I tell my students to write the kinds of books they want to write rather than force themselves to write crime, romance or whatever if they’re not really interested in crime or romance, but hope to make some money. Readers are good at catching insincere writers out! All students need to be good learners and to realise learning is a two-way process between teacher and student, featuring plenty of give and take. This is a big topic, so I’m now going to direct you to The Creative Writing Student’s Handbook by my fellow creative writing teacher Cathie Hartigan and me. You can read the first chapter free of charge on Amazon. 

What can you tell me about your typical writing day and what your process is?

I’m a night owl rather than a lark, so my average working day (or productive day, at least) is between about eleven in the morning and midnight. Yes, these are long hours, but I’m allowed breaks! I can go out and meet friends, do some shopping, gardening, social networking – it’s not all hard labour at the typeface.

Can you tell me about your journey to publication? How did that all happen?

My journey started a long time ago and everything is different now. What happened to me makes it sound so easy. I wrote a novel, sent it round agents, the first fifty all turned me down, but the fifty-first took me on and sold my first novel as the opening story in a historical trilogy to what is now Sphere.

At that time, Sphere was called Futura and was part of the Robert Maxwell group of companies.

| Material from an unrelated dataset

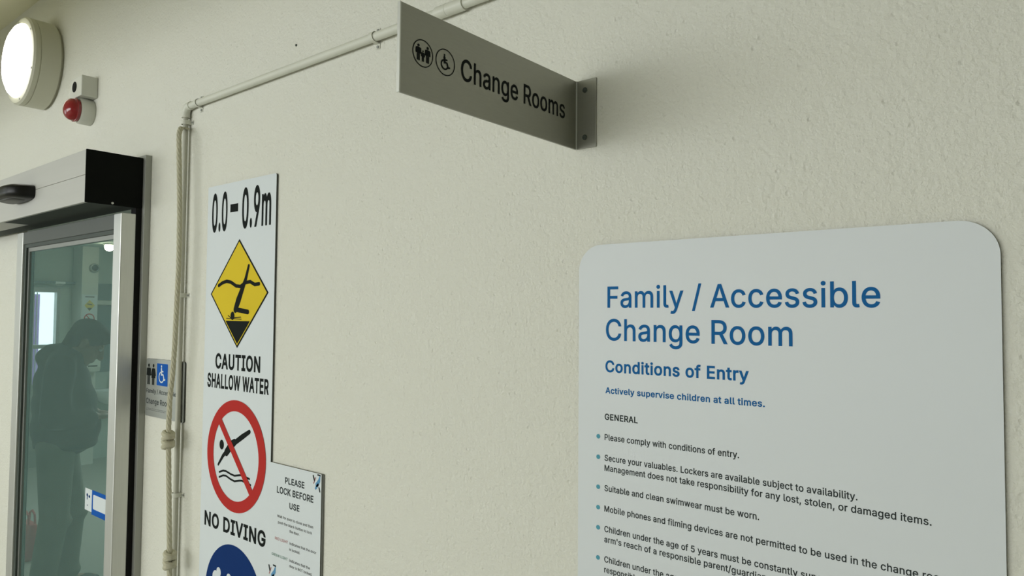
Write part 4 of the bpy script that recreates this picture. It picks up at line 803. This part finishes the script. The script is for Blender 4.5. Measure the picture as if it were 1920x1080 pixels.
HC = Vector((0, 0.085, 1.425)); HR = Matrix.Rotation(math.radians(-38), 4, 'X')       # bowed head
def hp(x, y, z): return HC + HR @ Vector((x, y, z))
bm = bmesh.new()
ell(bm, hp(0, -0.012, 0.030), (0.074, 0.096, 0.092), HR); ell(bm, hp(0, 0.022, -0.035), (0.060, 0.074, 0.085), HR)
ell(bm, hp(0, 0.062, -0.098), (0.030, 0.026, 0.022), HR)                                # chin
limb(bm, [hp(0, 0.090, 0.015), hp(0, 0.112, -0.030)], [0.009, 0.015])                    # nose
for s in (-1, 1):
    ell(bm, hp(s*0.012, 0.100, -0.034), (0.008, 0.008, 0.007), HR)
    ell(bm, hp(s*0.030, 0.078, 0.026), (0.024, 0.012, 0.009), HR)                        # brow
    ell(bm, hp(s*0.040, 0.062, -0.025), (0.020, 0.018, 0.018), HR)                       # cheek
    ell(bm, hp(s*0.078, -0.010, -0.012), (0.008, 0.020, 0.032), HR)                      # ear
ell(bm, hp(0, 0.088, -0.062), (0.024, 0.011, 0.007), HR); ell(bm, hp(0, 0.086, -0.074), (0.021, 0.011, 0.007), HR)   # lips
limb(bm, [(0, -0.02, 1.30), (0, 0.025, 1.38), hp(0, -0.02, -0.05)], [0.070, 0.058, 0.058])
ell(bm, (0, -0.03, 1.20), (0.17, 0.105, 0.16)); ell(bm, (0, -0.03, 1.00), (0.145, 0.10, 0.15)); ell(bm, (0, -0.04, 0.86), (0.155, 0.11, 0.10))
HAND = {}
for s in (-1, 1):
    sh, el, wr = (s*0.175, -0.03, 1.29), (s*0.225, -0.06, 1.03), (s*0.095, 0.135, 1.01)
    limb(bm, [sh, el, wr], [0.055, 0.042, 0.028])
    d = (Vector((s*0.035, 0.195, 1.005)) - Vector(wr)).normalized()
    palm = Vector(wr) + d*0.050; ell(bm, palm, (0.040, 0.046, 0.018), Matrix.Rotation(s*0.7, 4, 'Z'))
    side = Vector((0, 0, 1)).cross(d).normalized()
    for k, L in enumerate((0.060, 0.072, 0.076, 0.066)):                                 # four curled fingers
        b0 = palm + d*0.032 + side*(k-1.5)*0.019
        q1 = b0 + d*L*0.45 + Vector((0, 0, 0.008)); q2 = q1 + d*L*0.30 - Vector((0, 0, 0.012)); q3 = q2 + d*L*0.12 - Vector((0, 0, 0.020))
        limb(bm, [b0, q1, q2, q3], [0.0095, 0.0090, 0.0085, 0.0075])
    t0_ = palm - d*0.015 + side*s*0.030
    limb(bm, [t0_, t0_ + side*s*0.018 + d*0.026, t0_ + side*s*0.018 + d*0.052 + Vector((0, 0, 0.006))], [0.012, 0.0105, 0.009])
LEGS = {}
for s, fy in ((-1, 0.055), (1, -0.045)):
    hip, kn, an = (s*0.085, -0.045, 0.86), (s*0.095, fy*0.7-0.01, 0.47), (s*0.100, fy-0.05, 0.09)
    LEGS[s] = (hip, kn, an)
    limb(bm, [hip, kn, an], [0.088, 0.055, 0.040]); limb(bm, [(an[0], an[1], 0.05), (an[0]+s*0.01, an[1]+0.14, 0.035)], [0.04, 0.032])
fuse(bm, 'body', M_['skin'], 0.0065, 3)
for s in (-1, 1):
    bm = bmesh.new(); ell(bm, hp(s*0.031, 0.080, 0.010), (0.012, 0.010, 0.010), HR, 14)
    o = finish(bm, 'eye', M_['eye'], None, smooth=True)
    o.data.transform(Matrix.Translation(PR) @ RZ); o.data.transform(Matrix.Translation(-Vector(PR))); o.parent = pr
bm = bmesh.new()
ell(bm, hp(0, -0.020, 0.048), (0.082, 0.104, 0.086), HR); ell(bm, hp(0, -0.050, 0.0), (0.077, 0.066, 0.082), HR); ell(bm, hp(0, 0.040, 0.080), (0.066, 0.060, 0.045), HR)
ell(bm, hp(0, -0.060, -0.05), (0.062, 0.045, 0.06), HR)
for s in (-1, 1): ell(bm, hp(s*0.066, 0.020, 0.040), (0.018, 0.040, 0.040), HR)
fuse(bm, 'hair', M_['hair'], 0.010, 3)
bm = bmesh.new()
ell(bm, (0, -0.005, 0.95), (0.205, 0.178, 0.17)); ell(bm, (0, -0.015, 1.08), (0.205, 0.165, 0.17)); ell(bm, (0, -0.03, 1.20), (0.205, 0.145, 0.15)); ell(bm, (0, -0.035, 1.29), (0.175, 0.112, 0.085))
limb(bm, [(-0.17, -0.03, 1.31), (0, -0.03, 1.345), (0.17, -0.03, 1.31)], [0.070, 0.085, 0.070])
ell(bm, (0, -0.105, 1.345), (0.115, 0.062, 0.058)); ell(bm, (0, -0.09, 1.395), (0.085, 0.035, 0.028))      # hood lying on the back
limb(bm, [(-0.09, 0.02, 1.365), (0, 0.075, 1.335), (0.09, 0.02, 1.365)], [0.028, 0.026, 0.028])              # collar
for s in (-1, 1):
    limb(bm, [(s*0.180, -0.03, 1.29), (s*0.235, -0.055, 1.03), (s*0.125, 0.110, 1.005)], [0.078, 0.068, 0.052])
    ell(bm, (s*0.22, -0.03, 1.10), (0.06, 0.065, 0.05))
tube_bm([(0.160*math.cos(t), 0.140*math.sin(t) - 0.005, 0.850) for t in [2*math.pi*i/28 for i in range(28)]], 0.022, 10, bm, closed=True)
fuse(bm, 'jacket', M_['jacket'], 0.012, 12)
bm = bmesh.new()
ell(bm, (0, -0.04, 0.86), (0.165, 0.125, 0.09))
for s in (-1, 1):
    h, k, a = LEGS[s]
    limb(bm, [h, k, (a[0], a[1], 0.075)], [0.098, 0.074, 0.066])
    ell(bm, (a[0], a[1]+0.01, 0.11), (0.072, 0.076, 0.04)); ell(bm, (k[0], k[1]+0.015, k[2]-0.03), (0.076, 0.076, 0.05))
fuse(bm, 'trousers', M_['trousers'], 0.012, 10)
for s in (-1, 1):
    an = LEGS[s][2]; bm = bmesh.new()
    ell(bm, (an[0], an[1]-0.01, 0.050), (0.050, 0.065, 0.048)); ell(bm, (an[0]+s*0.006, an[1]+0.085, 0.038), (0.050, 0.095, 0.036)); ell(bm, (an[0]+s*0.004, an[1]+0.04, 0.016), (0.052, 0.13, 0.016))
    fuse(bm, 'shoe', M_['shoe'], 0.009, 3)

When those companies went into liquidation overnight, my troubles as a novelist began, but I was also motivated to start teaching and writing for magazines: so silver linings and so on!

What do your family and loved ones think of your success?

They’re very pleased for me. My sister is my biggest, most loyal fan and my late mother was very proud of me. On the day I got my first publishing contract, my husband brought home champagne and even my infant school age daughters had a sip or several. I am lucky to have such a great family.

So what’s next for Margaret James?

I need to finish a new novel and get it off to my publisher, Choc Lit.

The Fun Stuff:

What is your favourite TV show right now?

Anything with Lucy Worsley in it.

Who is your ultimate celebrity crush?

Ooh, difficult – but I’d quite like to meet Sean Bean, who is a perfect Sharpe in the television series.

Who are your favourite authors?

You can’t ask that – there are dozens, if not hundreds, and I’d hate to leave anyone out.

Which book from another author do you wish you had written?

I think Wuthering Heights is an amazing achievement and I’m astonished that a girl in her twenties could have understood human motivation so well. There’s everything in that story – drama, destructive emotion, redemption, even humour.

Thank you so much for taking the time to answer my questions Margaret. You are a star.

So are you – thank you so much for talking to me!

About The Author

Margaret James was born in Hereford, a beautiful cathedral city in the English Midlands. She started writing fiction when her children were very small, and her first novel A Touch of Earth was published in 1988.

Since then, she has expanded her range of writing-related activities to take in journalism, short story writing, teaching creative writing and editing other people's books.

She was delighted when her novel Elegy for a Queen was featured in the UK's Woman and Home magazine in a selection of the five best time slip novels. The fact that Margaret's own favourite time slip novel The House on the Strand was also featured put a big grin on her face!

Since becoming a novelist, Margaret has realised that having a name like Margaret James leads to lots of confusion, and in her next life she intends to have a name that she shares with absolutely nobody else.

When she's not writing, Margaret loves walking, reading anything and everything, gossiping, gardening and eating chocolate. She quite often manages to eat chocolate and write at the same time, which occasionally makes for a somewhat sticky keyboard, but also makes for happy writing.

Just for the record - this Margaret James wrote: A Touch of Earth, Fortune's Favourite Child, The Treasures of Existence, The Snake Stone, A Green Bay Tree, The Ash Grove, A Special Inheritance, The Final Reckoning, Hallowed Ground, The Morning Promise, The Long Way Home, The Penny Bangle, Elegy for a Queen, The Silver Locket, The Golden Chain, The Wedding Diary, and she contributed to the anthology Loves Me, Loves Me Not. Margaret's latest novel is Magic Sometimes Happens. The Silver Locket, The Golden Chain and The Penny Bangle are available as a Kindle download entitled The Charton Minster Trilogy.

She was thrilled when The Silver Locket won a prestigious Cataromance Single Titles Award in 2010, and when the cover of The Golden Chain was chosen to feature on the design of a KLM airliner in 2011.The Wedding Diary was shortlisted for the Romantic Novelists' Association's RoNA award for romantic comedy 2014.

Margaret and Cathie Hartigan are co-authors of The Creative Writing Student's Handbook, which takes students through the entire creative writing process. The Short Story Writer's Workbook is the second of their bestselling guides for writers and is published in ebook and paperback.